The C919 is built by the state-owned Commercial Aviation Corp of China (COMAC).
COMAC began developing the C919 15 years ago to rival the Airbus A320neo and Boeing 737 MAX single-aisle jet families.
Although the jet is assembled in China, it relies heavily on Western components, including engines and avionics.
The jetliner is unlike to win significant orders from abroad until it is certified by US or European aviation regulators.
How much will China assembly bring down pricing? Enough to garner orders from foreign airlines assuming the C919 pasts muster with US/European aviation regulators.
China is in decline. I wont go anywhere near this plane.
Plus the hardware will be hackable by the west. Meaning find yourself for whatever reason over the Pacific in one of these while hostilities break out…watch out.

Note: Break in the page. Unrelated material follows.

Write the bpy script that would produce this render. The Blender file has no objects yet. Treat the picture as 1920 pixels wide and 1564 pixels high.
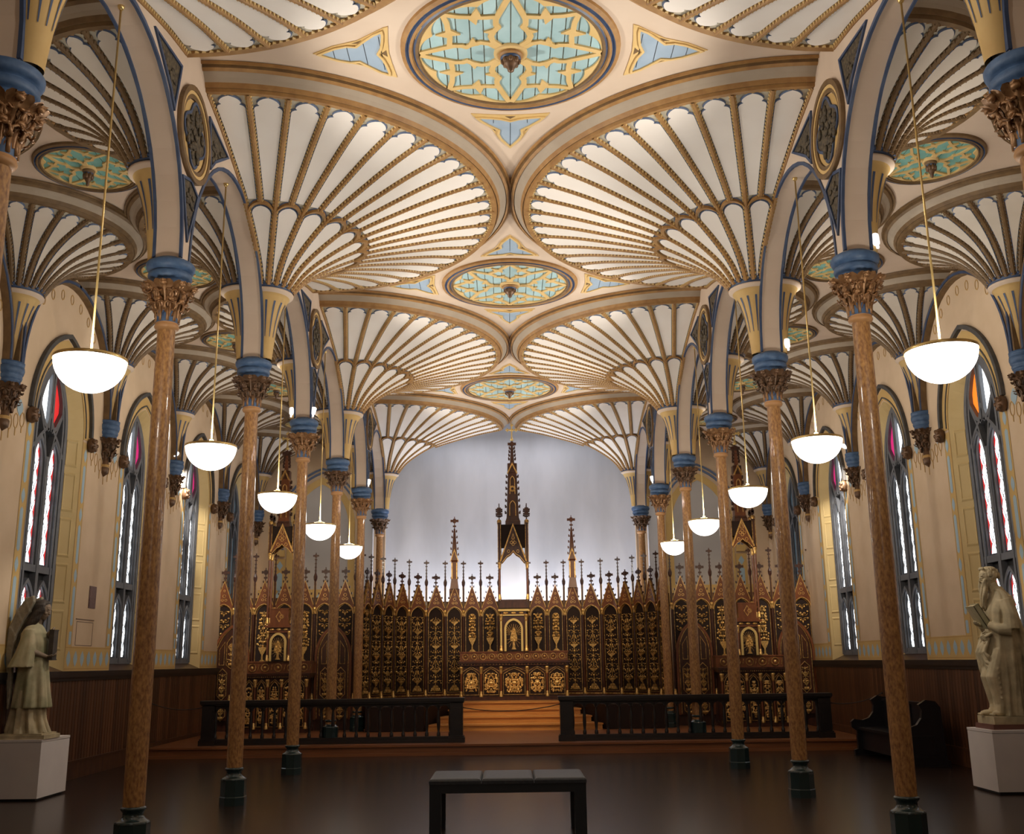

Russian can not get western parts for jets. The Russian aircraft industry is now getting into action. Good luck with that as well.
Without economies of scale in China this is a terrible company longer term. Boeing should know. But Boeing now has any upside again being in the west.
There is an incredible stickiness to airplane orders because of the high maintenance they require. The airlines - or their contracted facilities - have to stock a huge variety of parts to they can keep the aircraft in the air where they make money, not on the ground waiting for FedEx to deliver, so the airlines are loathe to switch vendors.
It happens, of course, and price could be a significant motivator if the difference is enough. Given the kinds of cost differentials we’ve seen in other Chinese industries they might do it - but it’s years away at best. Approval by regulators will take time, and then American carriers will want to wait for several years of safe flying before jumping in. I’m gonna predict a decade, at least before there’s any significant movement by the majors.
Russia used to have a significant presence in commercial airliners. Sales outside of the eastern block were tiny, but they did have the market covered, all the way from an Antonov turboprop, to the TU-144 SST.